You simply have to be competent / skilled and you would be judged so based on what you have said.

I looked into this a couple of years ago on my own behalf as a qualified time served (40+ years) electrical / electronics engineer as I was incensed at the suggestion that I might have to pay somebody else to certify my own work which, frankly, is done to a much higher standard than much of what some so-called qualified electricians produce.

Luke P

15:56 PM, 24th January 2020
About 7 months ago

Reply to the comment left by Badger at 24/01/2020 - 15:33
But wouldn't that attract a C3?

Judith Wordsworth

15:57 PM, 24th January 2020
About 7 months ago

If electrical items, including white goods, are owned by the tenant do I as Landlord have to get the items tested?
Or do they not need to be tested at all?

Badger

16:08 PM, 24th January 2020
About 7 months ago

Reply to the comment left by Luke P at 24/01/2020 - 15:56
Wouldn't what attract a C3?

Badger

16:11 PM, 24th January 2020
About 7 months ago

Reply to the comment left by Judith Wordsworth at 24/01/2020 - 15:57
Tenants are responsible for the electrical safety of their own equipment.
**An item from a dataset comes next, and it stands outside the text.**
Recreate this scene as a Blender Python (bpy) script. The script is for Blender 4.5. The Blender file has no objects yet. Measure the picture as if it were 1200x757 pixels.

Although in practice I don't see how the chap(ess) doing the PAT testing is going to know that the toaster belongs to the tenant and not the landlord.

The additional costs of tenant gear getting inadvertently tested at the same time are going to be absolutely minimal though.

Luke P

16:30 PM, 24th January 2020
About 7 months ago

Reply to the comment left by Badger at 24/01/2020 - 16:08
Non-eighteenth edition/two colour types wiring.